Le devoir, ce n’est pas seulement de peiner dans la tranchée : souvent il faut en sortir, et se battre. De crainte que l’infanterie perde « l’esprit combatif, » les Instructions abondent qui disent : « Sur tout le front, on ne doit cesser de progresser pied à pied, si peu que ce soit, à la sape, si c’est nécessaire ; à tout moment favorable, notamment au matin et à la brune, de petits éléments se porteront à l’avant, à quelques dizaines de mètres, s’il est impossible de pousser plus loin ; ils se creusent des abris, se maintiennent, se renforcent peu à peu [2], » Il faut de plus sortir de ses trous pour détruire les fils de fer : le fantassin apporte ses cisailles, le sapeur ses charges allongées (que ces choses semblent lointaines !). Patrouilles et coups de main : les hommes s’élancent, recouverts de boucliers. Ou bien, la nuit, ils rampent, le couteau de chasse au poing : des cris dans les ténèbres, des balles, des râles : à l’aube, quelques prisonniers qui grelottent dans notre tranchée, et, là-bas, quelques-uns des nôtres qui gisent, pris dans les broussailles barbelées. « Je les grignote, » c’est le propos que l’on prête à Joffre. Hélas ! Les Allemands disent de même et disent aussi vrai. Bravade contre bravade, en tous temps, en tous pays, ainsi va la guerre.

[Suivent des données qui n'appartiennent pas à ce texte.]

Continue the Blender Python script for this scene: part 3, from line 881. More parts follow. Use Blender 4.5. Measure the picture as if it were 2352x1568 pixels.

Mais la relève vient : deux jours dans la tranchée avancée, deux jours en seconde ligne, quatre jours au repos dans quelque village encombré et pouilleux, voilà le roulement ; puis le cycle est révolu et l’on recommence. Alors, quand ils remontent à nouveau vers les shrapnels par les boyaux où les terres s’éboulent, quand leur lourd barda se heurte aux parois et qu’ils butent et s’enfoncent dans la boue entre deux caillebotis, les fantassins songent qu’ils ont toute misère bue : ah ! s’ils savaient ! Ils songent que c’est le premier hiver dans la tranchée et le dernier : s’ils savaient !

  1. Ce trait, bien noté, comme beaucoup d’autres, dans un beau livre, Bourru, soldat de Vauquois (Paris, Perrin).
  2. C’est le texte d’une Instruction générale de la 2e armée, semblable à des centaines d’autres, mais que nous transcrivons de préférence, à cause de sa date très reculée, 10 octobre 1914.